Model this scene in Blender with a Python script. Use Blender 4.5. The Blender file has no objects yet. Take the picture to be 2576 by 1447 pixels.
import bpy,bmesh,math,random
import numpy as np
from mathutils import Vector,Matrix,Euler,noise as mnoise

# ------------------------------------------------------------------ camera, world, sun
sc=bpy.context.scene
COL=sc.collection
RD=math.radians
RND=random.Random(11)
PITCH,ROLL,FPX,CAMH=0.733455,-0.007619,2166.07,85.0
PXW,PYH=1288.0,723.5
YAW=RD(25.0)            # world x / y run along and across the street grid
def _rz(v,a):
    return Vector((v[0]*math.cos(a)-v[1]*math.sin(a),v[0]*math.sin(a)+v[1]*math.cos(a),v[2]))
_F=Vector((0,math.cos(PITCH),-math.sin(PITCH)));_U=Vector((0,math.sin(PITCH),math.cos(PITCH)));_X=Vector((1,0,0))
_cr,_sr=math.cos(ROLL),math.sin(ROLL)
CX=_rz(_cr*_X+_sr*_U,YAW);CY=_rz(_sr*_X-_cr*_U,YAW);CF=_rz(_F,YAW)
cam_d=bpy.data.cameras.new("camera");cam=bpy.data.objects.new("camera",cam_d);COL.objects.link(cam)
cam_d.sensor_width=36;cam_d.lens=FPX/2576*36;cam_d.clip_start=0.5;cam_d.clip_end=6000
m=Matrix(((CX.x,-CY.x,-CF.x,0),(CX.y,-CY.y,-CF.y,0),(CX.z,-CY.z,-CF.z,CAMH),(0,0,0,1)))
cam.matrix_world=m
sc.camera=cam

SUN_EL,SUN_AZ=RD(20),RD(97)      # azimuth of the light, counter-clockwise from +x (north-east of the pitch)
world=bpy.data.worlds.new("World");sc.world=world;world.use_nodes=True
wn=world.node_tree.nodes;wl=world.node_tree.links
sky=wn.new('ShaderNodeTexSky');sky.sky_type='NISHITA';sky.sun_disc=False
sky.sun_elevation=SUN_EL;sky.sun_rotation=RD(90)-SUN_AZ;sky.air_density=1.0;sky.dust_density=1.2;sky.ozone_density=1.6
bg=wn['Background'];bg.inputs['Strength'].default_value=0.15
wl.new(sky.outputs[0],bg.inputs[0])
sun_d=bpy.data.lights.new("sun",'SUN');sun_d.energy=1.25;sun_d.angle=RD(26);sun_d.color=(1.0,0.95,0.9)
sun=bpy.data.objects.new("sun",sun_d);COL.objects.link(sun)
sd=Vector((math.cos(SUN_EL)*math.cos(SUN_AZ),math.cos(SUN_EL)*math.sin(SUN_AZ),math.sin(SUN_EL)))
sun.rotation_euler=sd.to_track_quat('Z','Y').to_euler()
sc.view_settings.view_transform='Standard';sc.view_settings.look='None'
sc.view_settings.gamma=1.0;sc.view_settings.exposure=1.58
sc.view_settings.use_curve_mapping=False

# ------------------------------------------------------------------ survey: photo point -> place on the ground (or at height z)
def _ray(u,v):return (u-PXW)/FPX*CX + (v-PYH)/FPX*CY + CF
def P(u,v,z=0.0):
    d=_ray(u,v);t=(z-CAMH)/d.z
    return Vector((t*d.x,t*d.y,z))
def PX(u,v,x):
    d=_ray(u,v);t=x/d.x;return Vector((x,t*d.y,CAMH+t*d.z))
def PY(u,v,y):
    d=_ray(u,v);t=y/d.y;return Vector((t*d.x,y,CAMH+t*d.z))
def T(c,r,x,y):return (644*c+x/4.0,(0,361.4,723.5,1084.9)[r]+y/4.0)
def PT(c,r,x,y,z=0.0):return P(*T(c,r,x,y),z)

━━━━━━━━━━

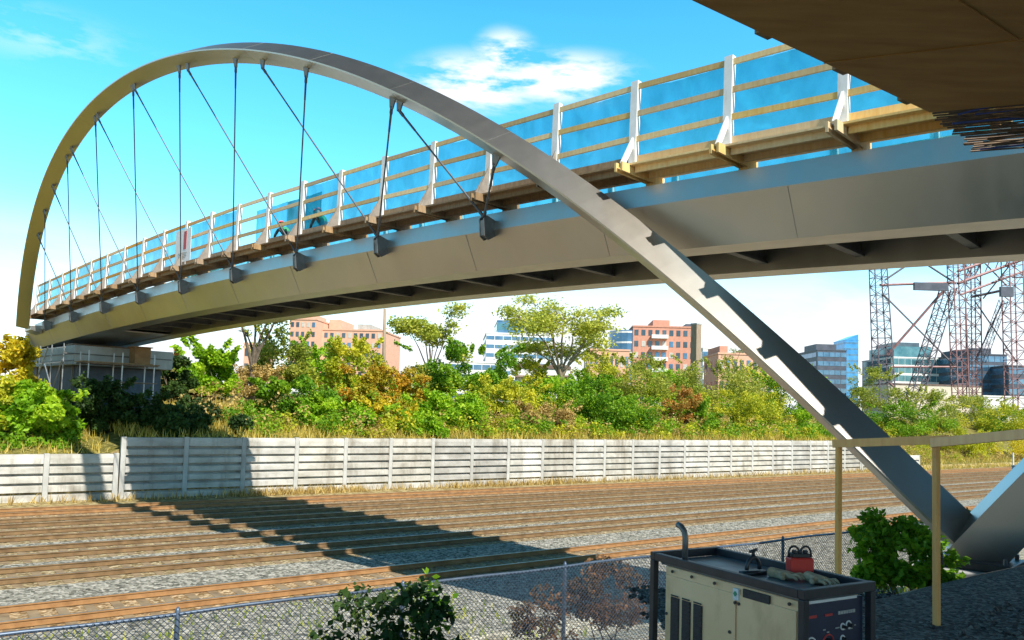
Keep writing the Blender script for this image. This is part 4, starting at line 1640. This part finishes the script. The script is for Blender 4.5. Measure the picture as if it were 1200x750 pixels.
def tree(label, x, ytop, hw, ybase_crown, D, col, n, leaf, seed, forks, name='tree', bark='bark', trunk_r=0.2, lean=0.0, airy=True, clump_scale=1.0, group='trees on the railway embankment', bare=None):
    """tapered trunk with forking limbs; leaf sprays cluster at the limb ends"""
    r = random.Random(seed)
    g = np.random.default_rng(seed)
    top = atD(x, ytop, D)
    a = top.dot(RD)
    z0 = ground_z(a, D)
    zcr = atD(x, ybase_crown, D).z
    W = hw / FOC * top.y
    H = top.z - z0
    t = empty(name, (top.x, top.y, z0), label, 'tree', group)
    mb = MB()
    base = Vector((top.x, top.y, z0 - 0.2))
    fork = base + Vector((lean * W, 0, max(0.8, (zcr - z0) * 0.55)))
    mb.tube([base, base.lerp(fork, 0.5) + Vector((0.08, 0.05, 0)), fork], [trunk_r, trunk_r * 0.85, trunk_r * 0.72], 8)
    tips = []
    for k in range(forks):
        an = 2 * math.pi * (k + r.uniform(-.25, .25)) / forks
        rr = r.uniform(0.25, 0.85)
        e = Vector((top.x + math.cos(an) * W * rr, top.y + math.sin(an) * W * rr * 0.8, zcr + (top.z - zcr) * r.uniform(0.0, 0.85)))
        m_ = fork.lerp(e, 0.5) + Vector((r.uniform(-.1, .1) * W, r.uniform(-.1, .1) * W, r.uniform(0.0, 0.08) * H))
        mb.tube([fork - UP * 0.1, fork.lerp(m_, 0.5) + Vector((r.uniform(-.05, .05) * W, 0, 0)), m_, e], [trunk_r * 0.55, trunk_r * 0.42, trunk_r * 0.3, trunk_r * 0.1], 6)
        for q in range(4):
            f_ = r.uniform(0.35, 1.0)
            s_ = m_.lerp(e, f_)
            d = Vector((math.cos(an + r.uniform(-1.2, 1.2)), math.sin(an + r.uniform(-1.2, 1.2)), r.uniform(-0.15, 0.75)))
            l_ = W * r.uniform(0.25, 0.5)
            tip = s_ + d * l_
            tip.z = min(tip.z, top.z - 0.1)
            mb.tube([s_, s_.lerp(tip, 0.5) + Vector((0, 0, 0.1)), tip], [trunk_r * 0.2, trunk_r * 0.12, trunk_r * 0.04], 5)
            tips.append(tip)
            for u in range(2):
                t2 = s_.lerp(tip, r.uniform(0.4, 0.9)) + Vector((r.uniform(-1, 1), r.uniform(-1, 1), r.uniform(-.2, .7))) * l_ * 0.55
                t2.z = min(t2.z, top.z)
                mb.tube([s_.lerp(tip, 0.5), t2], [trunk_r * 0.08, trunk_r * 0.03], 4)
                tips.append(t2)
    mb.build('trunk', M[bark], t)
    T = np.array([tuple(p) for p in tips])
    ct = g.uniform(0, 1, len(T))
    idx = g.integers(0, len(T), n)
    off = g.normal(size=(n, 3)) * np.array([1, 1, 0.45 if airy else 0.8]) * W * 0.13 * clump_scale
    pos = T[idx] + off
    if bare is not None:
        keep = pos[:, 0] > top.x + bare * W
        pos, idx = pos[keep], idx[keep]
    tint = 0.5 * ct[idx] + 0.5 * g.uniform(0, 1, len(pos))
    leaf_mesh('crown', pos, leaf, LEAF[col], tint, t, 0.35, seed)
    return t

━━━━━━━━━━

PROBLEM TO WORK ON: From the line containing "Model this scene" down to the line containing "sc.camera=cam" in the material above, reproduce every line exactly, including the two end lines.

TASK RESPONSE:
Model this scene in Blender with a Python script. Use Blender 4.5. The Blender file has no objects yet. Take the picture to be 2576 by 1447 pixels.
import bpy,bmesh,math,random
import numpy as np
from mathutils import Vector,Matrix,Euler,noise as mnoise

# ------------------------------------------------------------------ camera, world, sun
sc=bpy.context.scene
COL=sc.collection
RD=math.radians
RND=random.Random(11)
PITCH,ROLL,FPX,CAMH=0.733455,-0.007619,2166.07,85.0
PXW,PYH=1288.0,723.5
YAW=RD(25.0)            # world x / y run along and across the street grid
def _rz(v,a):
    return Vector((v[0]*math.cos(a)-v[1]*math.sin(a),v[0]*math.sin(a)+v[1]*math.cos(a),v[2]))
_F=Vector((0,math.cos(PITCH),-math.sin(PITCH)));_U=Vector((0,math.sin(PITCH),math.cos(PITCH)));_X=Vector((1,0,0))
_cr,_sr=math.cos(ROLL),math.sin(ROLL)
CX=_rz(_cr*_X+_sr*_U,YAW);CY=_rz(_sr*_X-_cr*_U,YAW);CF=_rz(_F,YAW)
cam_d=bpy.data.cameras.new("camera");cam=bpy.data.objects.new("camera",cam_d);COL.objects.link(cam)
cam_d.sensor_width=36;cam_d.lens=FPX/2576*36;cam_d.clip_start=0.5;cam_d.clip_end=6000
m=Matrix(((CX.x,-CY.x,-CF.x,0),(CX.y,-CY.y,-CF.y,0),(CX.z,-CY.z,-CF.z,CAMH),(0,0,0,1)))
cam.matrix_world=m
sc.camera=cam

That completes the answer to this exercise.